**TASK TO COMPLETE:**
Copy each line containing the word "script" from the records that follow, please.

--- Start of RAW DATA ---

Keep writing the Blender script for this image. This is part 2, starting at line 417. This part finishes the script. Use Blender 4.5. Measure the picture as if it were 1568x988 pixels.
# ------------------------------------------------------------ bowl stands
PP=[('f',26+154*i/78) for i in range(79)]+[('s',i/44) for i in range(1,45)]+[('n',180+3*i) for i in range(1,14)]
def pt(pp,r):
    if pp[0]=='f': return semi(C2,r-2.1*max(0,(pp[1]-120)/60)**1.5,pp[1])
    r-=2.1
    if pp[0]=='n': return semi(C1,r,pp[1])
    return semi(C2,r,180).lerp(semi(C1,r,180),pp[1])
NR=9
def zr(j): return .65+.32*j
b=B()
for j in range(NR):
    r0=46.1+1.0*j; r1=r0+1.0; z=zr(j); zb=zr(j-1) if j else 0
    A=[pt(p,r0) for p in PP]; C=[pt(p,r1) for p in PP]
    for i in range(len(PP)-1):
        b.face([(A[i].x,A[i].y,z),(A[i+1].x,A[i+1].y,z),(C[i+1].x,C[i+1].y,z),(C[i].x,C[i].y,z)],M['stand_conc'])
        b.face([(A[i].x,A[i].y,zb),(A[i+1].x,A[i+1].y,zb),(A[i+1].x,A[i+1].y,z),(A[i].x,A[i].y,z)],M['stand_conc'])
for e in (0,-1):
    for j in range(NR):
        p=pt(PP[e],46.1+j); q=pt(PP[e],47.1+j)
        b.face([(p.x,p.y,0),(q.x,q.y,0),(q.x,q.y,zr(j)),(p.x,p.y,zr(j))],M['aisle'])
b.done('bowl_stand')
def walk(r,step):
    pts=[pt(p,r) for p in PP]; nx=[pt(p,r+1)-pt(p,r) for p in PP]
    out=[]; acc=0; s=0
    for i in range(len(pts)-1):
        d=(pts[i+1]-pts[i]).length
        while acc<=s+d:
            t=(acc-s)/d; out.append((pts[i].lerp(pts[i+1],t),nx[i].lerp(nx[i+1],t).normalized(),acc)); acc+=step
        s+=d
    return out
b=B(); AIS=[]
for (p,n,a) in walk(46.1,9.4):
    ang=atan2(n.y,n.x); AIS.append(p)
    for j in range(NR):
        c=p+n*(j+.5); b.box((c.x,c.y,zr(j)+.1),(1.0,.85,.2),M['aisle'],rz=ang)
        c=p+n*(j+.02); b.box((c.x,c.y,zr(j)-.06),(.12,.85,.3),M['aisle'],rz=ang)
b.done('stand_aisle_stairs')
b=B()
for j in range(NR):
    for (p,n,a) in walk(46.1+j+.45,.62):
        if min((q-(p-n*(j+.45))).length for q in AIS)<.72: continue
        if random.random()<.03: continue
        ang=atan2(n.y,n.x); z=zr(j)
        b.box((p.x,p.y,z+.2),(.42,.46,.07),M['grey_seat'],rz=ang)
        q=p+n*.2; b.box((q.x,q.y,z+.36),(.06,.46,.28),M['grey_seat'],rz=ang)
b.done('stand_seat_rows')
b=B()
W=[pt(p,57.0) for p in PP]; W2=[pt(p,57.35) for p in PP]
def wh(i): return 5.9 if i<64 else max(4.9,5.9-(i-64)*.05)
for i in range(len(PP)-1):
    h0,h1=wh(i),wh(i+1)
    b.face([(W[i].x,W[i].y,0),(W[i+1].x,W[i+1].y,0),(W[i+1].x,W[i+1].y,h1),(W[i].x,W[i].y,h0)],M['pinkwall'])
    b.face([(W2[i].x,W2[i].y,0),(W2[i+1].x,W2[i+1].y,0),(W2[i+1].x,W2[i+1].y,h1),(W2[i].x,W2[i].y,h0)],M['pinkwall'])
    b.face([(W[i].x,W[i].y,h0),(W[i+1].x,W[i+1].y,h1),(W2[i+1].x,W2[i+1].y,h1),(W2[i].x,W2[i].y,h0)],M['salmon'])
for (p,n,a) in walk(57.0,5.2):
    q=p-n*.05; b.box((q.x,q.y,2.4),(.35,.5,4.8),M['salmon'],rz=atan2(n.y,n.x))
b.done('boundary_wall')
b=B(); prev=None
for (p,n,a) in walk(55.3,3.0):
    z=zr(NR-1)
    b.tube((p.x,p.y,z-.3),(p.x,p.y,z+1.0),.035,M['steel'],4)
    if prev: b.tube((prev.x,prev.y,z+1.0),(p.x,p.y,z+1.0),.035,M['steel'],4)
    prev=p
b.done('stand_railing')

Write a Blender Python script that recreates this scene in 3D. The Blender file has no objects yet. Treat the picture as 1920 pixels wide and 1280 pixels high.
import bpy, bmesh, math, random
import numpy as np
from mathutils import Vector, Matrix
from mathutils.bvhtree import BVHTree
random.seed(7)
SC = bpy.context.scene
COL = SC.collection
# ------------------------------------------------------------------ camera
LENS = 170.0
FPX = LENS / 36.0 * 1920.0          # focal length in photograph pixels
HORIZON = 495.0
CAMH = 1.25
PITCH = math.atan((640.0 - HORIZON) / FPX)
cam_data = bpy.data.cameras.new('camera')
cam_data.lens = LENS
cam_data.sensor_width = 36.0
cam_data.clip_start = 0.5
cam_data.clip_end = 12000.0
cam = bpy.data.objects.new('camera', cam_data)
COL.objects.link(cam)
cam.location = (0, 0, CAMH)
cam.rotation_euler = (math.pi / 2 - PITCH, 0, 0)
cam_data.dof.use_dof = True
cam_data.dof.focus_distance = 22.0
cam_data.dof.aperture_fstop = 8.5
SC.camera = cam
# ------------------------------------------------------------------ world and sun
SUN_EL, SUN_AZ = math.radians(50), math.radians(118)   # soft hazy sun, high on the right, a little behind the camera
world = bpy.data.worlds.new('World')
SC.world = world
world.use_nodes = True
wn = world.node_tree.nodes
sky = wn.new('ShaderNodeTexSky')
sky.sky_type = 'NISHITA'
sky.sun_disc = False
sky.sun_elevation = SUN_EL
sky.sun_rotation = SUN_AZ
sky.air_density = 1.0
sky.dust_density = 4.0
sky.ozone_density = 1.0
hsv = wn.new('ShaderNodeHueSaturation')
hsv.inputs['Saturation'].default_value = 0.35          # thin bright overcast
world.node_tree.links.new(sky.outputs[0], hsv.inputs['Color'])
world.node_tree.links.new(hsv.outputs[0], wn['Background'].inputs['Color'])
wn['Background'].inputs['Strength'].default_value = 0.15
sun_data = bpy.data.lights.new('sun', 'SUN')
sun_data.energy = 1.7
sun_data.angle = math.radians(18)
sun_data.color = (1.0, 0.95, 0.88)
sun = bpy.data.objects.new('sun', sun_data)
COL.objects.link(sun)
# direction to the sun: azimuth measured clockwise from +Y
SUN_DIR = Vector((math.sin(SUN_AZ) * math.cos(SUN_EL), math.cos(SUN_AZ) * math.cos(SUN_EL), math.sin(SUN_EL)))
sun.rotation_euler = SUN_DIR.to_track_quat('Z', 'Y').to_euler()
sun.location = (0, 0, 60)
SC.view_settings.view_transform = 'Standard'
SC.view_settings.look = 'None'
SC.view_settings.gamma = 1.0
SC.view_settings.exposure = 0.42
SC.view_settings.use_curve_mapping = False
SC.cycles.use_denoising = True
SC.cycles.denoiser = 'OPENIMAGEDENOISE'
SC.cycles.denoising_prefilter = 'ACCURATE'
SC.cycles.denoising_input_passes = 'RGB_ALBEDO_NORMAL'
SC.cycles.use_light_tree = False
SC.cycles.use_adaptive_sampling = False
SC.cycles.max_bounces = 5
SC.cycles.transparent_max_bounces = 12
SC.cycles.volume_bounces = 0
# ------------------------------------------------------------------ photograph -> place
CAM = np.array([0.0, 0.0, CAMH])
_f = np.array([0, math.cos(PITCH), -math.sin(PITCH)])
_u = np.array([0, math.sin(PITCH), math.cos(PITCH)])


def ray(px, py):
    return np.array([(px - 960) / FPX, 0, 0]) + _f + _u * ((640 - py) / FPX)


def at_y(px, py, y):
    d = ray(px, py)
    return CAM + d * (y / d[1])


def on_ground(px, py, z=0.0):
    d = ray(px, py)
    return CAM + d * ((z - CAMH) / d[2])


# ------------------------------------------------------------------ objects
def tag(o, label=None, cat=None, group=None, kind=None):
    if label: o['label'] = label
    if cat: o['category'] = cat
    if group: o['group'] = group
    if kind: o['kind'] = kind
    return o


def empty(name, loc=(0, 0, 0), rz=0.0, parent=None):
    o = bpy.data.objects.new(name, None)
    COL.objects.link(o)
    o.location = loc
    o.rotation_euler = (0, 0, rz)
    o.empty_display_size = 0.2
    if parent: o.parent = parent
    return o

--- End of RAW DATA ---

**ANSWER:**
Keep writing the Blender script for this image. This is part 2, starting at line 417. This part finishes the script. Use Blender 4.5. Measure the picture as if it were 1568x988 pixels.
Write a Blender Python script that recreates this scene in 3D. The Blender file has no objects yet. Treat the picture as 1920 pixels wide and 1280 pixels high.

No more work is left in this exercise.